Die Debatte um Kasernennamen hat im Fahrwasser der Turbulenzen um Wehrmachtsdevotionalen bei der Bundeswehr, rechtsextreme Umtriebe und den Fall des terrorverdächtigen Oberleutnants Franco A. an Fahrt gewonnen. „Im Zuge der gegenwärtigen Diskussionen zum Traditionsverständnis der Bundeswehr wurde entschieden, diesen Prozess dort erneut anzustoßen, wo Kasernen mit Bezug zu Wehrmachtsangehörigen benannt sind, die nicht im Einklang mit dem heutigen Traditionsverständnis der Bundeswehr stehen könnten“, ließ das Ministerium diese Woche wissen. Im Klartext: Die Namen stehen auf dem Prüfstand.
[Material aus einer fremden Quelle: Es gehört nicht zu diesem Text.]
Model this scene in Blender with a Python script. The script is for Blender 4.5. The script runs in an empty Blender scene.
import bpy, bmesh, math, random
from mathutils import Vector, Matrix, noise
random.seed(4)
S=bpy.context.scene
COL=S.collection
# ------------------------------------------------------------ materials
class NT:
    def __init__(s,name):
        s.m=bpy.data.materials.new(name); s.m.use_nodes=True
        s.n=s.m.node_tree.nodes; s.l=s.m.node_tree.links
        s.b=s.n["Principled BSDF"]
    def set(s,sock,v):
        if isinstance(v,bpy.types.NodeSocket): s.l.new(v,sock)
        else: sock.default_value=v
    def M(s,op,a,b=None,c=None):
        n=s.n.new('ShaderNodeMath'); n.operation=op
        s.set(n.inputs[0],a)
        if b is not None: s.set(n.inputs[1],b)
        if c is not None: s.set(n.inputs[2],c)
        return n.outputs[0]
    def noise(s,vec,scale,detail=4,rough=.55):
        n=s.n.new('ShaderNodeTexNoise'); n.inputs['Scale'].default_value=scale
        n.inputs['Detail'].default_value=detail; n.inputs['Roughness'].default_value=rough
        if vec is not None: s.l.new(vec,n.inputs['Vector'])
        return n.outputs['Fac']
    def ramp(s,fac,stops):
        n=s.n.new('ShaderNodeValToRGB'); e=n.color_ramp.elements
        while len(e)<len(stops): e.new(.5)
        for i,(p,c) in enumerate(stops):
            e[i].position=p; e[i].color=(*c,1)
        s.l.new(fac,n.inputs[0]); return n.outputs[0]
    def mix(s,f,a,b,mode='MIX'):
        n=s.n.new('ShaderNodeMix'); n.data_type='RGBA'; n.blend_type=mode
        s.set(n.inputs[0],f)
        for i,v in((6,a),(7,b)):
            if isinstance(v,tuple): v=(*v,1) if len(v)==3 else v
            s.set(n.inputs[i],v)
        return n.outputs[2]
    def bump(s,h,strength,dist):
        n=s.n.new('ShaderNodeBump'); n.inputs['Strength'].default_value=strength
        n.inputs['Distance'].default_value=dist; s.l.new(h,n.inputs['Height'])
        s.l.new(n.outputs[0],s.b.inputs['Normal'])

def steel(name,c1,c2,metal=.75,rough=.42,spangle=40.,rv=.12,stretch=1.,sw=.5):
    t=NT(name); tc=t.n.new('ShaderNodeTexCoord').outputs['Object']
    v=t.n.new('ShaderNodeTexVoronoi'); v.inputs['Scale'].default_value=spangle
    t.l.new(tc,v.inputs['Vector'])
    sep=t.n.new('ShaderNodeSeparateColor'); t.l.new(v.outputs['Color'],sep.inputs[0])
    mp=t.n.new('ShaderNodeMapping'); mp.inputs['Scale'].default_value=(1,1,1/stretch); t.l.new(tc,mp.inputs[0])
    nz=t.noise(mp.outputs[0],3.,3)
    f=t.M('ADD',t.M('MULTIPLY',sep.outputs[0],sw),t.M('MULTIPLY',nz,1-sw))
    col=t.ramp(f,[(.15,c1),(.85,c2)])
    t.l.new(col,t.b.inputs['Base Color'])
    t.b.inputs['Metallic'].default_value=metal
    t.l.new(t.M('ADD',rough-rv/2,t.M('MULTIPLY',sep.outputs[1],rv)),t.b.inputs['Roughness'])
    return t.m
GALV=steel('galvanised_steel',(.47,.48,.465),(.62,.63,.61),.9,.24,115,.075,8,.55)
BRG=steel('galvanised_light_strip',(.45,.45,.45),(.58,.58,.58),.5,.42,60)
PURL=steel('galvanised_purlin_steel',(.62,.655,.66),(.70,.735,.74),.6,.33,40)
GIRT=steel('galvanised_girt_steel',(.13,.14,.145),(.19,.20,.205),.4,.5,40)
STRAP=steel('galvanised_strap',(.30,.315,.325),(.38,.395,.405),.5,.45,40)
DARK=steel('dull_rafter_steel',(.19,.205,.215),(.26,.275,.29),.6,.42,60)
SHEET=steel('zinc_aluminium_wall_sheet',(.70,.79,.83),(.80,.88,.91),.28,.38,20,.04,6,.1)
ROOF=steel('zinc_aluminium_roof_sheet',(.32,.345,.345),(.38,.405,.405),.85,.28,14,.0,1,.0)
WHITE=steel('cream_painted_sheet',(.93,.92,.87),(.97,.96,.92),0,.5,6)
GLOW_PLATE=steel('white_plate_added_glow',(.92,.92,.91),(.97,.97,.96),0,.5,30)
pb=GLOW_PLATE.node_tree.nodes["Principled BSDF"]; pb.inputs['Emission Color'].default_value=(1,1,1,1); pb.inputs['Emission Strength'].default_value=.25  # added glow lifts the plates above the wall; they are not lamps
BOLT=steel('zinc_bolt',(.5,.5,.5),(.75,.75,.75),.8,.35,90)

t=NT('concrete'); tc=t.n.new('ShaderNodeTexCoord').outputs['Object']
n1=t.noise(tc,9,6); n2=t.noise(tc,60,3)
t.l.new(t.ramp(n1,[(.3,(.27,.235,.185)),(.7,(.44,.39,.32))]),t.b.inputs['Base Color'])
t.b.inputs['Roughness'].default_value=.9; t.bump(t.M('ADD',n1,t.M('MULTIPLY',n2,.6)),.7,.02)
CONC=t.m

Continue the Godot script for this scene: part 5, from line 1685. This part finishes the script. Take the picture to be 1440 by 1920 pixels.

Bundeswehr-Kasernen mit Namen von Wehrmachtsangehörigen

Damit dürften wohl rund ein Dutzend Kasernen gemeint sein, darunter sicher die Lent-Kaserne und wohl auch die Delmenhorster Feldwebel- Lilienthal-Kaserne, die nach dem Panzerjäger und Träger des Ritterkreuzes des Eisernen Kreuzes Diedrich Lilienthal (1921-1944) benannt ist. Der Name werde derzeit nicht in Frage gestellt, hieß in der Kaserne. Sollte Berlin das anders sehen, dann würden Gespräche mit der Kommune geführt und beraten. Namensgebungen erfolgen stets nach dem Ansatz „von unten“, das heißt, der Impuls soll von den Kasernenangehörigen und den Kommunen vor Ort kommen. Aus Rotenburg ist das Signal klar. Der Stadtrat fasste am 29. September 2016 einen Beschluss, die Soldaten entschieden am 28. April 2017 über ihre gewählten Vertrauenspersonen: Die Kaserne soll ihren Namen behalten.

Auch Rotenburgs SPD-Bürgermeister Andreas Weber ist dafür, macht aber gleich seine Position klar: „Kein Heldenkult, kein Glorifizieren“. Er will den Namen und die Lebensumstände Lents für eine kritische Auseinandersetzung nutzen und zeigen, was in der NS-Zeit mit Menschen passieren konnte. Mit Informationstafeln vor dem Kaserneneingang soll thematisiert werden, in welcher Situation sich Soldaten damals im NS-Regime befunden hätten. „Und wie sie propagandamäßig genutzt worden sind von der Maschinerie“, so Weber.

Für die Beibehaltung plädiert auch Hermann Luttmann (CDU), Landrat im Landkreis Rotenburg, der auf ein Gutachten des Zentrums für Militärgeschichte und Sozialwissenschaften der Bundeswehr von 2016 verweist. „Der Gutachter hat keinerlei belastbare Beweise gefunden, dass der seit 1941 mit einer Russin verheiratete Helmut Lent eine nationalsozialistische Gesinnung hatte“, argumentiert Luttmann. „Mit einigem Wohlwollen wird man durchaus bejahen können, dass die Namensgebung der Rotenburger Lent-Kaserne auch den heutigen Richtlinien der Bundeswehr entspricht.“

Eine entscheidende Richtlinie, der Traditionserlass von 1982, soll bis Ende des Jahres überarbeitet werden. Sollte die Lent-Kaserne dann doch irgendwann umbenannt werden, müssten viele Schilder geändert werden, auch das der Bushaltestelle „Lent-Kaserne“, wo die 800er und die 801er Linie eher spärlich verkehren, so dass autolose Besucher ein Taxi rufen sollten. Dem freundlichen Taxifahrer ist der Name der Kaserne nicht so wichtig. „Kaserne ist Kaserne“, sagt der Mann, der vor vielen Jahren selbst in der Lent-Kaserne diente. Wer Helmut Lent war, weiß er bis heute nicht.